### Prompt
Repeat only the lines from the line containing "1600 pixels high." through the line containing "(1150, 600)], 5)])", both included, exactly as they stand.
___
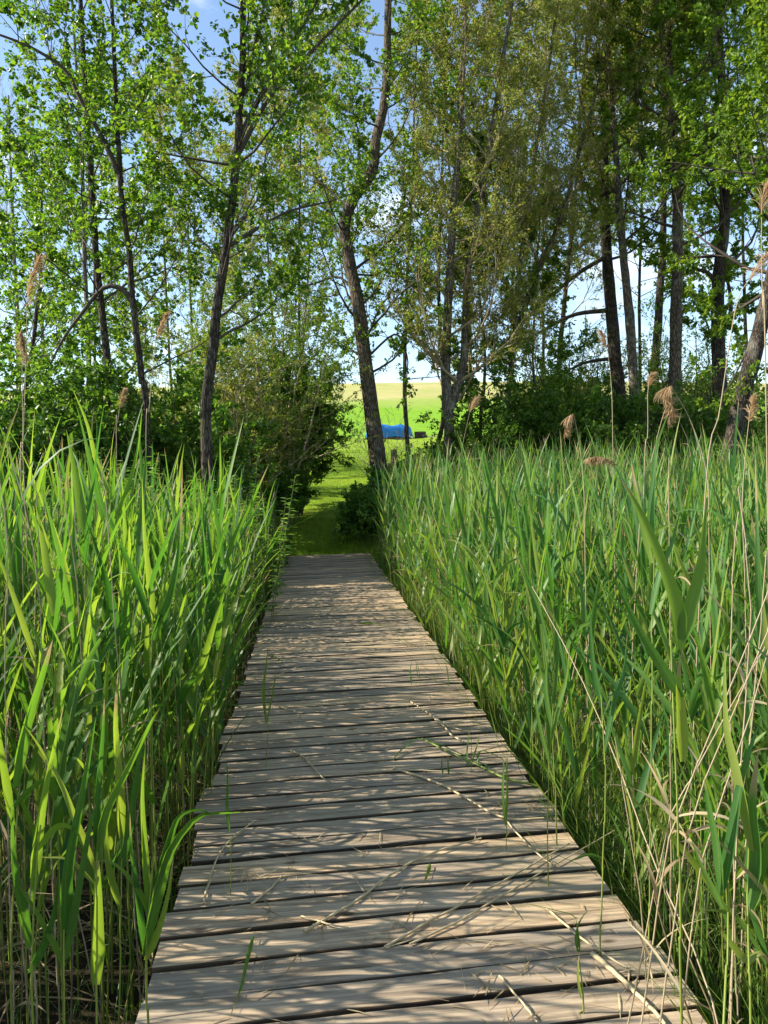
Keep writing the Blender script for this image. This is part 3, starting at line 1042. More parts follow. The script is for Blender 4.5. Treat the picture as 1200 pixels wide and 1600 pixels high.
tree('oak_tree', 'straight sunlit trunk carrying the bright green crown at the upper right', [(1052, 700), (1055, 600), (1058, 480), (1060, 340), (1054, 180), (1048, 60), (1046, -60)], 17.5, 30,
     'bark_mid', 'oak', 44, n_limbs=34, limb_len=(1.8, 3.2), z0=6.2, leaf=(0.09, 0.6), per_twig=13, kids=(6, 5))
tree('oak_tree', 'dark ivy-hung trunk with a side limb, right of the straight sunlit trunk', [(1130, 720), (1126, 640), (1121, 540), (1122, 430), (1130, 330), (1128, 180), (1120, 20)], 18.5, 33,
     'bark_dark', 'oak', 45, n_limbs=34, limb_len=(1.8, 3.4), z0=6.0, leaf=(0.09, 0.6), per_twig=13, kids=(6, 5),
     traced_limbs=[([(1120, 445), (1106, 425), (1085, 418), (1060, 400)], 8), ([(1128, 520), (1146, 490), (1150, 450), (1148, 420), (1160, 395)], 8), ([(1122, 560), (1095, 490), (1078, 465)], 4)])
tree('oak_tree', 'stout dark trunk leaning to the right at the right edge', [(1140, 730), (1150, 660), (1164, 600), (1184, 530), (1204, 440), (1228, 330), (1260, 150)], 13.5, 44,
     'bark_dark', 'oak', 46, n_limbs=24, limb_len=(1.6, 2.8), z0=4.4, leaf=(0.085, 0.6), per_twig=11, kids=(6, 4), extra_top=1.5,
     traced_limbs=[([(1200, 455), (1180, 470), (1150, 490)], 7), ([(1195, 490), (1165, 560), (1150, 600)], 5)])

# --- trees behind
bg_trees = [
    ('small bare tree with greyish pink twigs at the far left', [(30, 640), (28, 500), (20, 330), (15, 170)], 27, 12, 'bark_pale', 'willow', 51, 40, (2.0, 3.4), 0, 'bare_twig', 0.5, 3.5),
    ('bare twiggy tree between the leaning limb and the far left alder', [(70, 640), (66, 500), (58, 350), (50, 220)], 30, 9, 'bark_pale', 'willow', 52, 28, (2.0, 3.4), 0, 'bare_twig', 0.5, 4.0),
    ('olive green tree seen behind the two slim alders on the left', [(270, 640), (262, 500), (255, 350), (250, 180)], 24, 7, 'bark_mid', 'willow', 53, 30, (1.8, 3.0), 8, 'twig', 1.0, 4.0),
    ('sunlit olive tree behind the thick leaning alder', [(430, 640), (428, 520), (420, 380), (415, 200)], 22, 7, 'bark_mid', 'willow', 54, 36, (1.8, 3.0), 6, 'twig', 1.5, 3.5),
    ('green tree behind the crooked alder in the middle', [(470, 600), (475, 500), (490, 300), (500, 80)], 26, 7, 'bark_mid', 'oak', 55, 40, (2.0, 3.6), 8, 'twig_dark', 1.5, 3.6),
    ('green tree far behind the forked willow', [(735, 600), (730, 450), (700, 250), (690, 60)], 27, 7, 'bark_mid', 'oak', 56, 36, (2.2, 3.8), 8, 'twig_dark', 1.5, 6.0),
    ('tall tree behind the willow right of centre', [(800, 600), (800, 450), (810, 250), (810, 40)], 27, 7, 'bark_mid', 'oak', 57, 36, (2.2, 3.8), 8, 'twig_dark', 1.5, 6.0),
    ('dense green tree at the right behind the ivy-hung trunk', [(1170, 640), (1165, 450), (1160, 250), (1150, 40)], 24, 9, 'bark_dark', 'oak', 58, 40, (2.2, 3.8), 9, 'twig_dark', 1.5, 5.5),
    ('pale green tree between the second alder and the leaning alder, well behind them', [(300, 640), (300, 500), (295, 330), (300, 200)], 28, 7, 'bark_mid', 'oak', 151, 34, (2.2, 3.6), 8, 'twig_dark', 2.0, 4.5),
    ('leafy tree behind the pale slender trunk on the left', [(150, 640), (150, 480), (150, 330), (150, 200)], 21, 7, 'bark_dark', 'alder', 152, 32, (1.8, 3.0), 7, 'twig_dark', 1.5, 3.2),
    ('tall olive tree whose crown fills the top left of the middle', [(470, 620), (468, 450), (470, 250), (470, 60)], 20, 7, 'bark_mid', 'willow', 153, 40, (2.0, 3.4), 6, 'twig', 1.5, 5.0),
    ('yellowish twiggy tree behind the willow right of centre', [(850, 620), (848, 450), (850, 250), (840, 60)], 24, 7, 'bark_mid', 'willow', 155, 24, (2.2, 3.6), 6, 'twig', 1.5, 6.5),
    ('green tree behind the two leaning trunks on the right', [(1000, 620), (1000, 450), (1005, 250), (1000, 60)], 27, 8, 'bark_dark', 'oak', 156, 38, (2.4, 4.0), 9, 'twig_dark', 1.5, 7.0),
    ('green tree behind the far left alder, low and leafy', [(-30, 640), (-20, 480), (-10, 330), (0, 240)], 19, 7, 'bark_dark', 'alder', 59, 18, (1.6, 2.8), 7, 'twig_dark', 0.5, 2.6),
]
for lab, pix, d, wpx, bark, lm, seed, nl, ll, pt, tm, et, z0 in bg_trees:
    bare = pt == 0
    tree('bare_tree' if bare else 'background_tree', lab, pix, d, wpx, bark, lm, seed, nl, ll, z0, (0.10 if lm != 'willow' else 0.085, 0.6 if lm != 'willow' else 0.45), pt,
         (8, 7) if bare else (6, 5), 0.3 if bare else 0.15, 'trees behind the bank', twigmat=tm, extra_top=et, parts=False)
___
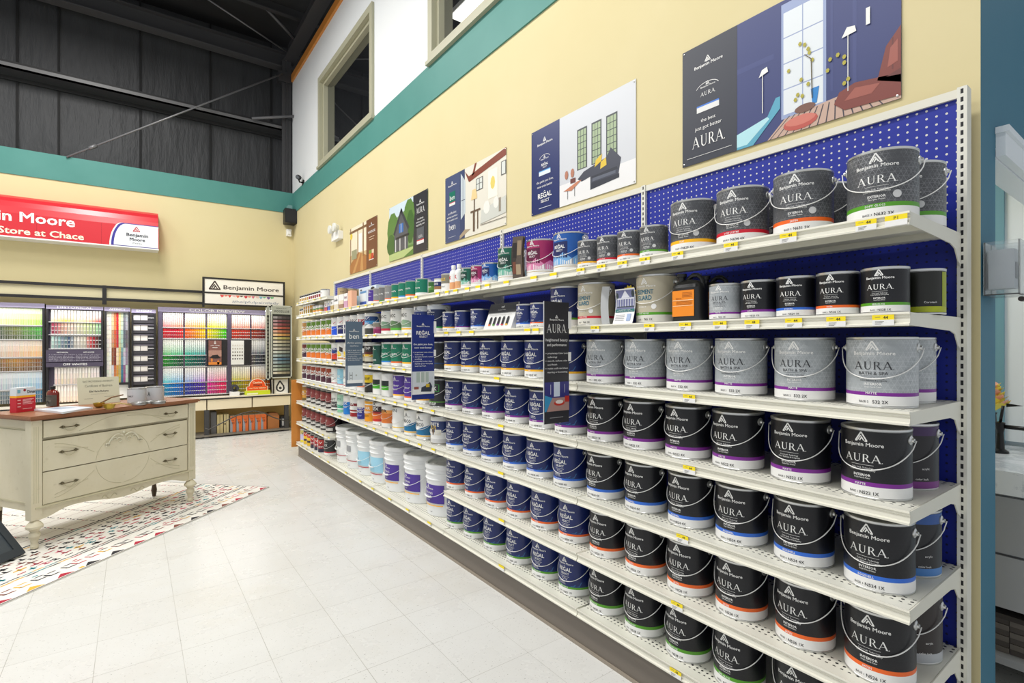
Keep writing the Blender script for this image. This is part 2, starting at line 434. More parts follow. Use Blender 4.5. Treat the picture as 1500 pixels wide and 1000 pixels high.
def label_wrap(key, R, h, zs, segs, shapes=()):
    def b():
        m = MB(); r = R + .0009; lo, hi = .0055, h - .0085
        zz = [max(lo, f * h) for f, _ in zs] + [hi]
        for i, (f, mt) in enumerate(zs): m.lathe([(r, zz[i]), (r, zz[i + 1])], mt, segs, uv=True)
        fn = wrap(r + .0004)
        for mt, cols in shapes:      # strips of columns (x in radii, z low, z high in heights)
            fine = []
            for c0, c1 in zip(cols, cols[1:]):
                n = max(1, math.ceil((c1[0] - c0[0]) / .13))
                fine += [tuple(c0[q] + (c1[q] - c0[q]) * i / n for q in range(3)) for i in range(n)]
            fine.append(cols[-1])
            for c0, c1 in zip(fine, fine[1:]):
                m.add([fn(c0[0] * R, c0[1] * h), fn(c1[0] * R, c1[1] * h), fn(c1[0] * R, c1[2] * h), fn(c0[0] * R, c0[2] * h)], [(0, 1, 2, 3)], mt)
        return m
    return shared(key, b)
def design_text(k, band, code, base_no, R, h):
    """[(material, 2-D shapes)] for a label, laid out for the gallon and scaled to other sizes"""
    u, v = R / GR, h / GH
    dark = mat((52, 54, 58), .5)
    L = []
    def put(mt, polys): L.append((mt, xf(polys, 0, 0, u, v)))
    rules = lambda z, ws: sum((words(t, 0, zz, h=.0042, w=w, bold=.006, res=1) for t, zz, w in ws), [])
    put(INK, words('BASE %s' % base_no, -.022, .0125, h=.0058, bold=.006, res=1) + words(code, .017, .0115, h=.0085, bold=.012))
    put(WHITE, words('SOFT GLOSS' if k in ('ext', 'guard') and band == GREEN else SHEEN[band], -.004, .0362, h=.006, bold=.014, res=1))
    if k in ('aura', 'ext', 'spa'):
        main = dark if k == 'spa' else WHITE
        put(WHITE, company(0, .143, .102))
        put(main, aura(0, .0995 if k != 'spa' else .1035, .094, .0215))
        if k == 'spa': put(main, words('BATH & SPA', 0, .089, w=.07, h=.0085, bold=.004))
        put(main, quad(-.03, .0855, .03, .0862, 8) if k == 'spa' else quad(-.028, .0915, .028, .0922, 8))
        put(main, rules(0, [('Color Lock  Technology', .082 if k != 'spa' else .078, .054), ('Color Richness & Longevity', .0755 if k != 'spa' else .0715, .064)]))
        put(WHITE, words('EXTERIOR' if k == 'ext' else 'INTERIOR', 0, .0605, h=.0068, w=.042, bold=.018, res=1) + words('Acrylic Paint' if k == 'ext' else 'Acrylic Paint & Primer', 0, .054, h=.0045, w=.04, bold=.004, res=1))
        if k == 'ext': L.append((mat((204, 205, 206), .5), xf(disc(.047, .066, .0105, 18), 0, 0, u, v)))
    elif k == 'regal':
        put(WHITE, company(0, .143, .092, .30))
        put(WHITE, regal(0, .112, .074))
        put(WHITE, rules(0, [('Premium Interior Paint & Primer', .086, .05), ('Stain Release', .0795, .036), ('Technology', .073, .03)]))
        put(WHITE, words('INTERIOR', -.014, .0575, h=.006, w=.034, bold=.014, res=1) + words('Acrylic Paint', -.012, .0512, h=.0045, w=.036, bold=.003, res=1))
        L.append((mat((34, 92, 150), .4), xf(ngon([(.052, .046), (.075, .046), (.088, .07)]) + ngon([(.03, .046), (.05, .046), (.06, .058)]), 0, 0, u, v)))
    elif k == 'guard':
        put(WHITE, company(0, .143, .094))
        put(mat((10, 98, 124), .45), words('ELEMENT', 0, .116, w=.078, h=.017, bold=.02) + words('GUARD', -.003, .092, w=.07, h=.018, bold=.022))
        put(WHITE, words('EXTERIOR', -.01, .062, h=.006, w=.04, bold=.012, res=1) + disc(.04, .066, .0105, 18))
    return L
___
### Full answer
Keep writing the Blender script for this image. This is part 3, starting at line 1042. More parts follow. The script is for Blender 4.5. Treat the picture as 1200 pixels wide and 1600 pixels high.
tree('oak_tree', 'straight sunlit trunk carrying the bright green crown at the upper right', [(1052, 700), (1055, 600), (1058, 480), (1060, 340), (1054, 180), (1048, 60), (1046, -60)], 17.5, 30,
     'bark_mid', 'oak', 44, n_limbs=34, limb_len=(1.8, 3.2), z0=6.2, leaf=(0.09, 0.6), per_twig=13, kids=(6, 5))
tree('oak_tree', 'dark ivy-hung trunk with a side limb, right of the straight sunlit trunk', [(1130, 720), (1126, 640), (1121, 540), (1122, 430), (1130, 330), (1128, 180), (1120, 20)], 18.5, 33,
     'bark_dark', 'oak', 45, n_limbs=34, limb_len=(1.8, 3.4), z0=6.0, leaf=(0.09, 0.6), per_twig=13, kids=(6, 5),
     traced_limbs=[([(1120, 445), (1106, 425), (1085, 418), (1060, 400)], 8), ([(1128, 520), (1146, 490), (1150, 450), (1148, 420), (1160, 395)], 8), ([(1122, 560), (1095, 490), (1078, 465)], 4)])
tree('oak_tree', 'stout dark trunk leaning to the right at the right edge', [(1140, 730), (1150, 660), (1164, 600), (1184, 530), (1204, 440), (1228, 330), (1260, 150)], 13.5, 44,
     'bark_dark', 'oak', 46, n_limbs=24, limb_len=(1.6, 2.8), z0=4.4, leaf=(0.085, 0.6), per_twig=11, kids=(6, 4), extra_top=1.5,
     traced_limbs=[([(1200, 455), (1180, 470), (1150, 490)], 7), ([(1195, 490), (1165, 560), (1150, 600)], 5)])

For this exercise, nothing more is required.